To some people, the statutorily established panel, a new Council of Governors and enhancements to the National Guard "seem to reflect a sense to Congress that [the Defense Department] has not adequately planned for or provided resources to respond to catastrophic incidents," McKinley said.
Not true, he told the panel.
"I want to challenge the assumption that [the Defense Department] is either complacent or takes this mission lightly," he said. McKinley noted he is included in meetings with the Joint Chiefs of Staff and other top-level discussions, and he meets regularly with the chairman of the Joint Chiefs and the secretary of defense. He is the first four-star general to serve as National Guard Bureau chief.
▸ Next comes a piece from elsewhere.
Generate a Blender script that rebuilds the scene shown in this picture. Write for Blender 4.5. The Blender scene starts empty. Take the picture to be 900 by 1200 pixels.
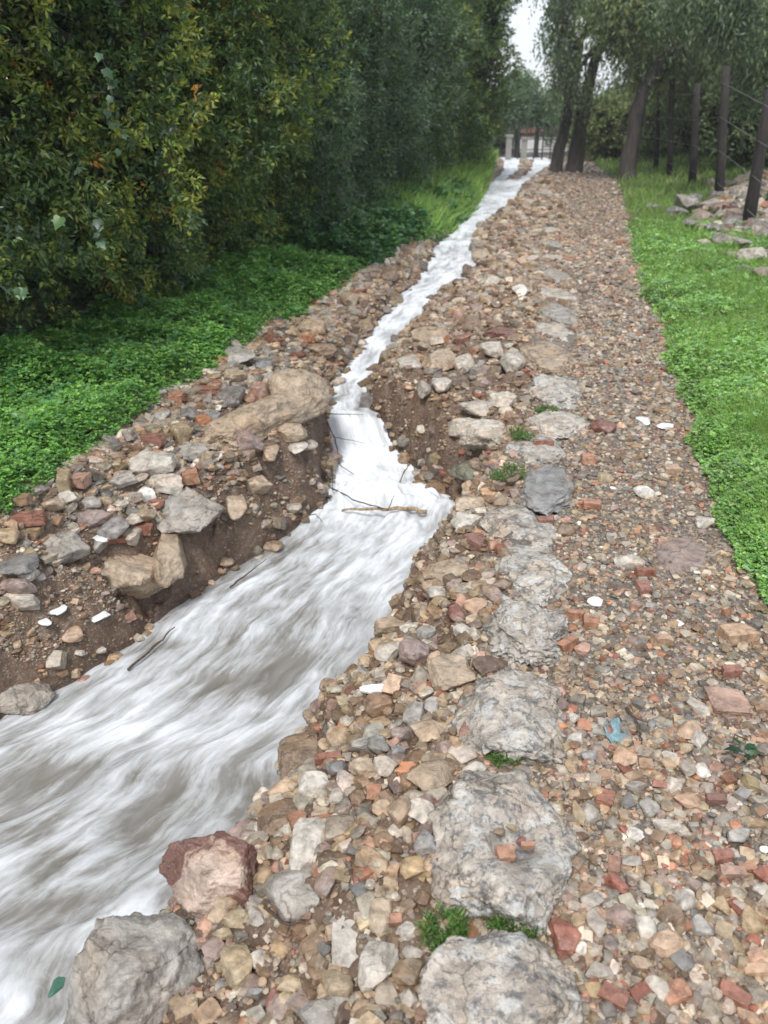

"I can attest that the department's senior leaders take no issue more seriously than the safety of our citizens here at home," he said.
The panelists are navigating a labyrinth that requires lessons in constitutional law; the relationships between local, state and federal authorities; the different statuses National Guard members serve under with their "dual-hatted" state and federal missions; and the interplay among institutions such as U.S. Northern Command, the National Guard Bureau, the Defense Department, state emergency managers, governors and other institutions and individuals.
The panel is will report its findings to the secretary of defense and the House and Senate armed services committees.